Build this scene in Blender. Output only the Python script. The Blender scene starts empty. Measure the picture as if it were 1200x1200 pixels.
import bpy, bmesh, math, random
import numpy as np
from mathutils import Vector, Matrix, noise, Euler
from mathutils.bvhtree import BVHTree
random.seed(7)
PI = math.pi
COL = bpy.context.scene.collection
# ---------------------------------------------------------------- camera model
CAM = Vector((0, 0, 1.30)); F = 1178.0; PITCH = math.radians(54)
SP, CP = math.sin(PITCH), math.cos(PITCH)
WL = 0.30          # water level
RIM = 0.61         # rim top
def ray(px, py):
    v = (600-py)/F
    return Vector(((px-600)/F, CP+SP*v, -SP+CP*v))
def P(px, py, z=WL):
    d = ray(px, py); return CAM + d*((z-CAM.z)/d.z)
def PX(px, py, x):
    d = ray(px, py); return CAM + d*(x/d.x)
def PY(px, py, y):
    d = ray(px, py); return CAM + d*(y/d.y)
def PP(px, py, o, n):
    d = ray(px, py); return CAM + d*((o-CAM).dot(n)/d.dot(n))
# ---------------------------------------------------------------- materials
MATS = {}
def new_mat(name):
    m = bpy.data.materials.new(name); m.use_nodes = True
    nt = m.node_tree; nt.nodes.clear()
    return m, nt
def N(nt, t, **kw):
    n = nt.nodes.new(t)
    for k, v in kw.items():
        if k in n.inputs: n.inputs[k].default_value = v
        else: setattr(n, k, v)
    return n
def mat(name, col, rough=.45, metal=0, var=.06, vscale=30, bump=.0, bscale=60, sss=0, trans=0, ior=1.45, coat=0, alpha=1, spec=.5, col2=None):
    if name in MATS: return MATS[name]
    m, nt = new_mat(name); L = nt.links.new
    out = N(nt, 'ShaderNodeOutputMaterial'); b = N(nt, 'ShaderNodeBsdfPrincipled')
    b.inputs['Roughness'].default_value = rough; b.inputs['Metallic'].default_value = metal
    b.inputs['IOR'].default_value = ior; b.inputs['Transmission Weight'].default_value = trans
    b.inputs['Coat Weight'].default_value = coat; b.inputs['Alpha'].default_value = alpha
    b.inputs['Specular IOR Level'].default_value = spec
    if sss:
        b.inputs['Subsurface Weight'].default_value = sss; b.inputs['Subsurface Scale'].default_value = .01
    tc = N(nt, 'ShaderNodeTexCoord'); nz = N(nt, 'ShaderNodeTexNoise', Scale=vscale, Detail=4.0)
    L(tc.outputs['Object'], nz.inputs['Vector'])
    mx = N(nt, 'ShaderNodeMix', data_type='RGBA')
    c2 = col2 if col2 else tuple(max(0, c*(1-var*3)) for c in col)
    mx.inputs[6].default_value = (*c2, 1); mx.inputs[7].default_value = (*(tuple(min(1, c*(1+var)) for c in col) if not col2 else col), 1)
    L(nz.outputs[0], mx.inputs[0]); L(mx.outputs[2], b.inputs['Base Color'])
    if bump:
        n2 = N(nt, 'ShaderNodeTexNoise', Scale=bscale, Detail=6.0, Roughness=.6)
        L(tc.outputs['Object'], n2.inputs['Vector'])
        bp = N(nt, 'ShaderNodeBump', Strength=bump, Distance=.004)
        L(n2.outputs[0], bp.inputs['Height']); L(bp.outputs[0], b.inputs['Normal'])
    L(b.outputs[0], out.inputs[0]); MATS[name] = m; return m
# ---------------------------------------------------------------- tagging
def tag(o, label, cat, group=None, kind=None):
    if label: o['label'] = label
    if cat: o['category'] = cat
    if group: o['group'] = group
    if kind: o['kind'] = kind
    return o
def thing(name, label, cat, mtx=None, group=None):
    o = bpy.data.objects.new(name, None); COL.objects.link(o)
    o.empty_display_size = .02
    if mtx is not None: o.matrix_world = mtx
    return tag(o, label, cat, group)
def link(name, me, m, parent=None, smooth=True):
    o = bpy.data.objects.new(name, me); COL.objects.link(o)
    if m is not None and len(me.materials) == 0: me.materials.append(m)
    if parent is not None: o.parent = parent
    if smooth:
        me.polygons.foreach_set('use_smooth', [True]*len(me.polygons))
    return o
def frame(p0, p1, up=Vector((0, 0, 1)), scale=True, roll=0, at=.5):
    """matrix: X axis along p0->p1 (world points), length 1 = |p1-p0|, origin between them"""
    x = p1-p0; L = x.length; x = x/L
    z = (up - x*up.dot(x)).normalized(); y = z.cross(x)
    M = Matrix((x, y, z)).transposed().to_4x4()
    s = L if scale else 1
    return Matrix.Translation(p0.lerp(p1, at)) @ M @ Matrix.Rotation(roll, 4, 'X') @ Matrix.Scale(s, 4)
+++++
### EXERCISE PROMPT:
Take the data above and return it exactly.

### CORRECT RESULT:
Build this scene in Blender. Output only the Python script. The Blender scene starts empty. Measure the picture as if it were 1200x1200 pixels.
import bpy, bmesh, math, random
import numpy as np
from mathutils import Vector, Matrix, noise, Euler
from mathutils.bvhtree import BVHTree
random.seed(7)
PI = math.pi
COL = bpy.context.scene.collection
# ---------------------------------------------------------------- camera model
CAM = Vector((0, 0, 1.30)); F = 1178.0; PITCH = math.radians(54)
SP, CP = math.sin(PITCH), math.cos(PITCH)
WL = 0.30          # water level
RIM = 0.61         # rim top
def ray(px, py):
    v = (600-py)/F
    return Vector(((px-600)/F, CP+SP*v, -SP+CP*v))
def P(px, py, z=WL):
    d = ray(px, py); return CAM + d*((z-CAM.z)/d.z)
def PX(px, py, x):
    d = ray(px, py); return CAM + d*(x/d.x)
def PY(px, py, y):
    d = ray(px, py); return CAM + d*(y/d.y)
def PP(px, py, o, n):
    d = ray(px, py); return CAM + d*((o-CAM).dot(n)/d.dot(n))
# ---------------------------------------------------------------- materials
MATS = {}
def new_mat(name):
    m = bpy.data.materials.new(name); m.use_nodes = True
    nt = m.node_tree; nt.nodes.clear()
    return m, nt
def N(nt, t, **kw):
    n = nt.nodes.new(t)
    for k, v in kw.items():
        if k in n.inputs: n.inputs[k].default_value = v
        else: setattr(n, k, v)
    return n
def mat(name, col, rough=.45, metal=0, var=.06, vscale=30, bump=.0, bscale=60, sss=0, trans=0, ior=1.45, coat=0, alpha=1, spec=.5, col2=None):
    if name in MATS: return MATS[name]
    m, nt = new_mat(name); L = nt.links.new
    out = N(nt, 'ShaderNodeOutputMaterial'); b = N(nt, 'ShaderNodeBsdfPrincipled')
    b.inputs['Roughness'].default_value = rough; b.inputs['Metallic'].default_value = metal
    b.inputs['IOR'].default_value = ior; b.inputs['Transmission Weight'].default_value = trans
    b.inputs['Coat Weight'].default_value = coat; b.inputs['Alpha'].default_value = alpha
    b.inputs['Specular IOR Level'].default_value = spec
    if sss:
        b.inputs['Subsurface Weight'].default_value = sss; b.inputs['Subsurface Scale'].default_value = .01
    tc = N(nt, 'ShaderNodeTexCoord'); nz = N(nt, 'ShaderNodeTexNoise', Scale=vscale, Detail=4.0)
    L(tc.outputs['Object'], nz.inputs['Vector'])
    mx = N(nt, 'ShaderNodeMix', data_type='RGBA')
    c2 = col2 if col2 else tuple(max(0, c*(1-var*3)) for c in col)
    mx.inputs[6].default_value = (*c2, 1); mx.inputs[7].default_value = (*(tuple(min(1, c*(1+var)) for c in col) if not col2 else col), 1)
    L(nz.outputs[0], mx.inputs[0]); L(mx.outputs[2], b.inputs['Base Color'])
    if bump:
        n2 = N(nt, 'ShaderNodeTexNoise', Scale=bscale, Detail=6.0, Roughness=.6)
        L(tc.outputs['Object'], n2.inputs['Vector'])
        bp = N(nt, 'ShaderNodeBump', Strength=bump, Distance=.004)
        L(n2.outputs[0], bp.inputs['Height']); L(bp.outputs[0], b.inputs['Normal'])
    L(b.outputs[0], out.inputs[0]); MATS[name] = m; return m
# ---------------------------------------------------------------- tagging
def tag(o, label, cat, group=None, kind=None):
    if label: o['label'] = label
    if cat: o['category'] = cat
    if group: o['group'] = group
    if kind: o['kind'] = kind
    return o
def thing(name, label, cat, mtx=None, group=None):
    o = bpy.data.objects.new(name, None); COL.objects.link(o)
    o.empty_display_size = .02
    if mtx is not None: o.matrix_world = mtx
    return tag(o, label, cat, group)
def link(name, me, m, parent=None, smooth=True):
    o = bpy.data.objects.new(name, me); COL.objects.link(o)
    if m is not None and len(me.materials) == 0: me.materials.append(m)
    if parent is not None: o.parent = parent
    if smooth:
        me.polygons.foreach_set('use_smooth', [True]*len(me.polygons))
    return o
def frame(p0, p1, up=Vector((0, 0, 1)), scale=True, roll=0, at=.5):
    """matrix: X axis along p0->p1 (world points), length 1 = |p1-p0|, origin between them"""
    x = p1-p0; L = x.length; x = x/L
    z = (up - x*up.dot(x)).normalized(); y = z.cross(x)
    M = Matrix((x, y, z)).transposed().to_4x4()
    s = L if scale else 1
    return Matrix.Translation(p0.lerp(p1, at)) @ M @ Matrix.Rotation(roll, 4, 'X') @ Matrix.Scale(s, 4)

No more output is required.